What the task requires — Without including any pictures, write out the listing below exactly.

Provided material —
>>>
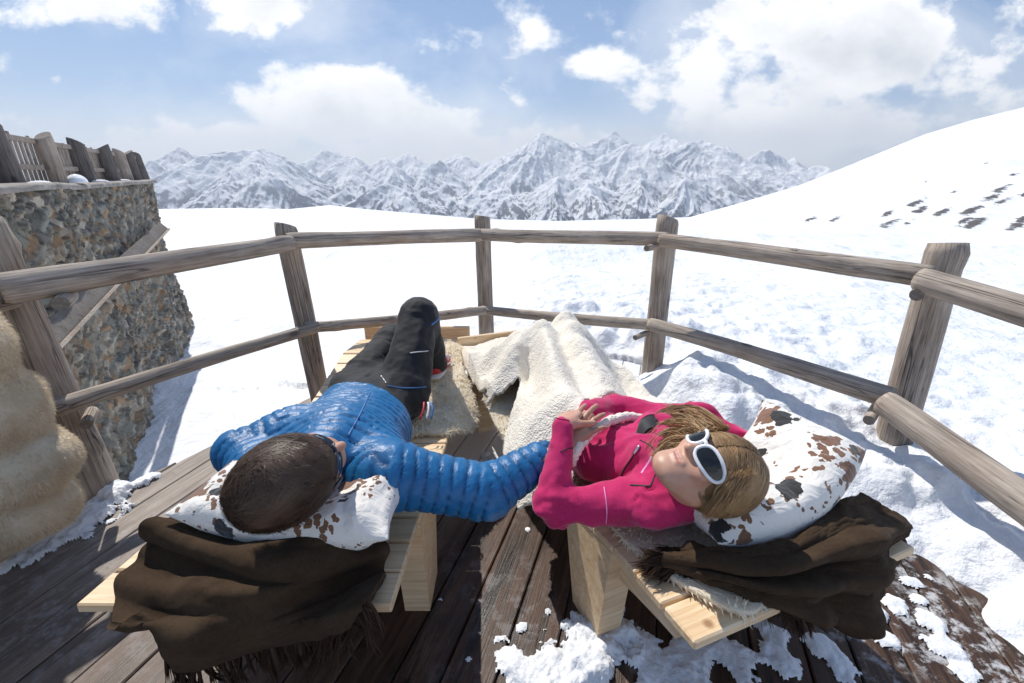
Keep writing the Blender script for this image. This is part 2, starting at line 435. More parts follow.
g.set(b.inputs['Base Color'], c); g.set(b.inputs['Roughness'], g.mix(dry, g.mr(g2, .3, .7, .28, .62), (.6, .6, .6))); b.inputs['Specular IOR Level'].default_value = .35
g.set(b.inputs['Normal'], g.bump(g.ma('ADD', gr, g.ma('MULTIPLY', g2, 1.2)), .55, .004)); M['deck'] = m
# pine of the loungers : local axis of grain given by attribute-free object coords
def pine(name, sc=(1, .06, 1)):
    m, nt, b, out = newmat(name); g = G(nt); v = g.co(); oi = g.n('ObjectInfo').outputs['Random']
    cx = g.n('CombineXYZ'); g.set(cx.inputs[0], g.ma('MULTIPLY', oi, 11.)); g.set(cx.inputs[2], g.ma('MULTIPLY', oi, 5.)); va = g.n('VectorMath', operation='ADD'); g.set(va.inputs[0], v); g.set(va.inputs[1], cx.outputs[0]); v = va.outputs[0]
    gr = g.noise(g.map(v, sc), 45, 5, .6, 1.2); g2 = g.noise(v, 4, 3); kn = g.mr(g.vor(v, 6.5), .10, .04)
    c = g.mix(g.mr(gr, .35, .65), (.60, .40, .21), (.84, .66, .44)); c = g.mix(g.mr(g2, .3, .7, 0, .4), c, (.70, .50, .30)); c = g.mix(g.ma('MULTIPLY', kn, .8), c, (.26, .12, .05))
    g.set(b.inputs['Base Color'], c); b.inputs['Roughness'].default_value = .5; g.set(b.inputs['Normal'], g.bump(gr, .25, .002)); return m
M['pine'] = pine('pine_slat', (.06, 1, 1)); M['pine_side'] = pine('pine_side', (1, .06, 1))
# stone
m, nt, b, out = newmat('dry_stone'); g = G(nt); v = g.co(); sc = g.attr('stone', 0)
f = g.noise(v, 14, 7, .7); f2 = g.noise(v, 60, 5, .7)
c = g.mix(g.mr(f, .3, .6, 0, 1), g.mix(.4, sc, (.06, .05, .04)), sc); c = g.mix(g.mr(g.noise(v, 5, 6, .7), .58, .68, 0, .6), c, (.27, .14, .055)); c = g.mix(g.mr(f2, .60, .70, 0, .7), c, (.50, .48, .44))
c = g.mix(g.attr('gap'), c, (.06, .048, .036))
g.set(b.inputs['Base Color'], c); b.inputs['Roughness'].default_value = .85; g.set(b.inputs['Normal'], g.bump(g.ma('ADD', f, g.ma('MULTIPLY', f2, .4)), .8, .02)); M['stone'] = m
M['mortar'] = simple('mortar_cap', (.30, .27, .24), .9, bumpsc=40, bst=.6, bd=.01, var=.3, varsc=9)
# cloth
def cloth(name, c1, c2, rough=.9, wsc=900, sheen=.4, bst=.25, spec=.2, mot=12):
    m, nt, b, out = newmat(name); g = G(nt); v = g.co()
    n1 = g.noise(v, mot, 4, .6); w = g.noise(v, wsc, 3, .7); w2 = g.noise(v, wsc*.25, 3, .6)
    c = g.mix(g.mr(g.ma('ADD', g.ma('MULTIPLY', n1, .6), g.ma('MULTIPLY', w2, .4)), .35, .65), c1, c2)
    g.set(b.inputs['Base Color'], c); b.inputs['Roughness'].default_value = rough; b.inputs['Sheen Weight'].default_value = sheen; b.inputs['Sheen Roughness'].default_value = .4; b.inputs['Specular IOR Level'].default_value = spec
    g.set(b.inputs['Normal'], g.bump(g.ma('ADD', w, w2), bst, .0015)); return m
M['wool'] = cloth('brown_wool', (.036, .022, .013), (.066, .043, .026), .95, 700, .03, .3, .1)
M['fringe'] = cloth('brown_fringe', (.038, .022, .016), (.066, .040, .027), .95, 700, .0, .3, .1)
M['pink'] = cloth('pink_fleece', (.42, .016, .092), (.58, .032, .142), .9, 800, .35, .25)
M['pants'] = cloth('black_softshell', (.012, .012, .014), (.020, .020, .024), .75, 900, .15, .25, .3)
M['grey_inner'] = cloth('grey_lining', (.25, .26, .28), (.35, .36, .38))
M['black_trim'] = simple('black_trim', (.012, .011, .013), .6)
M['blue_trim'] = simple('blue_trim', (.05, .17, .42), .5)
M['white_trim'] = simple('white_trim', (.72, .72, .74), .5)
M['red_trim'] = simple('red_trim', (.45, .02, .03), .5)
M['lilac'] = simple('lilac_print', (.80, .33, .62), .6)
M['metal'] = simple('zip_metal', (.6, .6, .62), .3, 1.)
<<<
Answer for the task —
Keep writing the Blender script for this image. This is part 2, starting at line 435. More parts follow.
g.set(b.inputs['Base Color'], c); g.set(b.inputs['Roughness'], g.mix(dry, g.mr(g2, .3, .7, .28, .62), (.6, .6, .6))); b.inputs['Specular IOR Level'].default_value = .35
g.set(b.inputs['Normal'], g.bump(g.ma('ADD', gr, g.ma('MULTIPLY', g2, 1.2)), .55, .004)); M['deck'] = m
# pine of the loungers : local axis of grain given by attribute-free object coords
def pine(name, sc=(1, .06, 1)):
    m, nt, b, out = newmat(name); g = G(nt); v = g.co(); oi = g.n('ObjectInfo').outputs['Random']
    cx = g.n('CombineXYZ'); g.set(cx.inputs[0], g.ma('MULTIPLY', oi, 11.)); g.set(cx.inputs[2], g.ma('MULTIPLY', oi, 5.)); va = g.n('VectorMath', operation='ADD'); g.set(va.inputs[0], v); g.set(va.inputs[1], cx.outputs[0]); v = va.outputs[0]
    gr = g.noise(g.map(v, sc), 45, 5, .6, 1.2); g2 = g.noise(v, 4, 3); kn = g.mr(g.vor(v, 6.5), .10, .04)
    c = g.mix(g.mr(gr, .35, .65), (.60, .40, .21), (.84, .66, .44)); c = g.mix(g.mr(g2, .3, .7, 0, .4), c, (.70, .50, .30)); c = g.mix(g.ma('MULTIPLY', kn, .8), c, (.26, .12, .05))
    g.set(b.inputs['Base Color'], c); b.inputs['Roughness'].default_value = .5; g.set(b.inputs['Normal'], g.bump(gr, .25, .002)); return m
M['pine'] = pine('pine_slat', (.06, 1, 1)); M['pine_side'] = pine('pine_side', (1, .06, 1))
# stone
m, nt, b, out = newmat('dry_stone'); g = G(nt); v = g.co(); sc = g.attr('stone', 0)
f = g.noise(v, 14, 7, .7); f2 = g.noise(v, 60, 5, .7)
c = g.mix(g.mr(f, .3, .6, 0, 1), g.mix(.4, sc, (.06, .05, .04)), sc); c = g.mix(g.mr(g.noise(v, 5, 6, .7), .58, .68, 0, .6), c, (.27, .14, .055)); c = g.mix(g.mr(f2, .60, .70, 0, .7), c, (.50, .48, .44))
c = g.mix(g.attr('gap'), c, (.06, .048, .036))
g.set(b.inputs['Base Color'], c); b.inputs['Roughness'].default_value = .85; g.set(b.inputs['Normal'], g.bump(g.ma('ADD', f, g.ma('MULTIPLY', f2, .4)), .8, .02)); M['stone'] = m
M['mortar'] = simple('mortar_cap', (.30, .27, .24), .9, bumpsc=40, bst=.6, bd=.01, var=.3, varsc=9)
# cloth
def cloth(name, c1, c2, rough=.9, wsc=900, sheen=.4, bst=.25, spec=.2, mot=12):
    m, nt, b, out = newmat(name); g = G(nt); v = g.co()
    n1 = g.noise(v, mot, 4, .6); w = g.noise(v, wsc, 3, .7); w2 = g.noise(v, wsc*.25, 3, .6)
    c = g.mix(g.mr(g.ma('ADD', g.ma('MULTIPLY', n1, .6), g.ma('MULTIPLY', w2, .4)), .35, .65), c1, c2)
    g.set(b.inputs['Base Color'], c); b.inputs['Roughness'].default_value = rough; b.inputs['Sheen Weight'].default_value = sheen; b.inputs['Sheen Roughness'].default_value = .4; b.inputs['Specular IOR Level'].default_value = spec
    g.set(b.inputs['Normal'], g.bump(g.ma('ADD', w, w2), bst, .0015)); return m
M['wool'] = cloth('brown_wool', (.036, .022, .013), (.066, .043, .026), .95, 700, .03, .3, .1)
M['fringe'] = cloth('brown_fringe', (.038, .022, .016), (.066, .040, .027), .95, 700, .0, .3, .1)
M['pink'] = cloth('pink_fleece', (.42, .016, .092), (.58, .032, .142), .9, 800, .35, .25)
M['pants'] = cloth('black_softshell', (.012, .012, .014), (.020, .020, .024), .75, 900, .15, .25, .3)
M['grey_inner'] = cloth('grey_lining', (.25, .26, .28), (.35, .36, .38))
M['black_trim'] = simple('black_trim', (.012, .011, .013), .6)
M['blue_trim'] = simple('blue_trim', (.05, .17, .42), .5)
M['white_trim'] = simple('white_trim', (.72, .72, .74), .5)
M['red_trim'] = simple('red_trim', (.45, .02, .03), .5)
M['lilac'] = simple('lilac_print', (.80, .33, .62), .6)
M['metal'] = simple('zip_metal', (.6, .6, .62), .3, 1.)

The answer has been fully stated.